Nevertheless, oversight of the privatized family housing program will likely continue to face challenges. In part because DOD cannot unilaterally make changes to projects without the concurrence of the private companies, as demonstrated by DOD’s efforts to implement several legislative provisions. For example, DOD has been statutorily required to establish a Tenant Bill of Rights, but as of March 2022, agreement had not yet been reached with private companies at five installations. While DOD has taken numerous actions to improve its oversight, a continued emphasis on oversight is critical to ensure quality housing for service members and their families.

Why GAO Did This Study

Congress enacted the privatized housing program in 1996 to improve the quality of housing for service members and their families. DOD is responsible for general oversight of the privatized family housing program; and private housing companies own and operate housing projects and are responsible for the maintenance and repair of privatized housing projects.

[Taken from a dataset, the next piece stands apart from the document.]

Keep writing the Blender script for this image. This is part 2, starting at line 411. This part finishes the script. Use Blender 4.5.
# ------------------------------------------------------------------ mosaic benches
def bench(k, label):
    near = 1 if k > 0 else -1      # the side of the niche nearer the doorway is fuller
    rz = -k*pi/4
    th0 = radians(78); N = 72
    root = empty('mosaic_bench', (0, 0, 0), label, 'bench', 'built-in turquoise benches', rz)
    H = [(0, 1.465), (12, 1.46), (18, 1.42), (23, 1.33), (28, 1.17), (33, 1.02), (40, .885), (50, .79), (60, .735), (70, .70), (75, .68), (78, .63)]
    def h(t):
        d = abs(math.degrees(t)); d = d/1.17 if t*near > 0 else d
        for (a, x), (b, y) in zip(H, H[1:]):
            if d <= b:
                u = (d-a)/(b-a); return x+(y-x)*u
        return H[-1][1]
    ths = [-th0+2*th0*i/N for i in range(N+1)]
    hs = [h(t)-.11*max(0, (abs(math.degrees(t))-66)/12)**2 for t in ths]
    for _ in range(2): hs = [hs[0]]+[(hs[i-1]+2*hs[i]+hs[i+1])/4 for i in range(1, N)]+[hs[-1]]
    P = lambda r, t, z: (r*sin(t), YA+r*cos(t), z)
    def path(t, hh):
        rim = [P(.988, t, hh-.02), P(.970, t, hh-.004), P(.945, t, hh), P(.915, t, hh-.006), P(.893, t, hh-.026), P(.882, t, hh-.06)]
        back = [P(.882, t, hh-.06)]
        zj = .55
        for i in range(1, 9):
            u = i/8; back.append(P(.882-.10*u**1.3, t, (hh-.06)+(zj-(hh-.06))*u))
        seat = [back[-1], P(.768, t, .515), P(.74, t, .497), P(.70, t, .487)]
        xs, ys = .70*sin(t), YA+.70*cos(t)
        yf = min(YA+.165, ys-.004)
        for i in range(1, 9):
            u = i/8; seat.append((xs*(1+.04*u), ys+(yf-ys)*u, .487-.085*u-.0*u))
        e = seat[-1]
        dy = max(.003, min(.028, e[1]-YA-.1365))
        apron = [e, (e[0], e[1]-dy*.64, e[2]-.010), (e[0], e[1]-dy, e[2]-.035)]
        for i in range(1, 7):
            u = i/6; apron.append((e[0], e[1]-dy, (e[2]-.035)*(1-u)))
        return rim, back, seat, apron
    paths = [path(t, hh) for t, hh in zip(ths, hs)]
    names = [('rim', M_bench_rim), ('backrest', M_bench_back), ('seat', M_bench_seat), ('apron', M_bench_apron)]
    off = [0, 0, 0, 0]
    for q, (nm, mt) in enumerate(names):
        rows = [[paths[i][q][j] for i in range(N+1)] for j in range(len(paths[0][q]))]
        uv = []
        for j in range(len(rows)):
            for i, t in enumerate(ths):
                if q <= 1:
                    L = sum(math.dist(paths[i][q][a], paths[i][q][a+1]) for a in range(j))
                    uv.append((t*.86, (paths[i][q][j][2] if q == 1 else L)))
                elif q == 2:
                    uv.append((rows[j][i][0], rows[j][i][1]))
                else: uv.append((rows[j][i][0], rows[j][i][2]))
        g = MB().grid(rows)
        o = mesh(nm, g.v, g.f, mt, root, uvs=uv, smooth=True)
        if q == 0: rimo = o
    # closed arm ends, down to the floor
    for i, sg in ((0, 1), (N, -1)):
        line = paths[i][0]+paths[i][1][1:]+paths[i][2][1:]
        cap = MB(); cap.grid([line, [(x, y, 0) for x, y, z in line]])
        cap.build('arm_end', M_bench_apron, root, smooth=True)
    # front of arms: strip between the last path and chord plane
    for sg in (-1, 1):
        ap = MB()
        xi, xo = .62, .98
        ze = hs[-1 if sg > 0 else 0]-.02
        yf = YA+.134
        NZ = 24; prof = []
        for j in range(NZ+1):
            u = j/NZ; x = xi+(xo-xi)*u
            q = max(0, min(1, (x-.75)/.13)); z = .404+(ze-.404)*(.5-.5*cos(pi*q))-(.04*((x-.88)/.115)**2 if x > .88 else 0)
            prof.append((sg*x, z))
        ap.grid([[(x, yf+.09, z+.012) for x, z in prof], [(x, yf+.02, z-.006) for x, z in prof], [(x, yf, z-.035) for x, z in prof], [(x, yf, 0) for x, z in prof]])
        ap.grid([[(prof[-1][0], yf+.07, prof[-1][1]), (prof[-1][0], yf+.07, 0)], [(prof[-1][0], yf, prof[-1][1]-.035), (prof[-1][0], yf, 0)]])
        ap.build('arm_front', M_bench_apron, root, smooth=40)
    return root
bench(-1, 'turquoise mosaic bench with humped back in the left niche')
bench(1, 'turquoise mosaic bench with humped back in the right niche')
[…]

In recent years, members of Congress have raised concerns over the condition of privatized family housing. Since March 2018, GAO has issued four reports identifying deficiencies in DOD’s oversight. Some of these deficiencies were highlighted by recent Department of Justice investigations into alleged wrongdoing by two of DOD’s largest private housing companies. These investigations resulted in one company pleading guilty to defrauding the government and another reaching a settlement with the government.

This statement summarizes (1) actions DOD has taken to implement GAO’s March 2020 recommendations on the privatized housing program, (2) actions DOD has taken to increase its oversight of privatized housing, and (3) key oversight challenges that remain. It also includes preliminary observations from ongoing audit work examining this program.

For this statement, GAO reviewed prior reports and DOD steps taken to address prior recommendations; reviewed and analyzed relevant DOD guidance, policies, and planning documents; and interviewed DOD officials.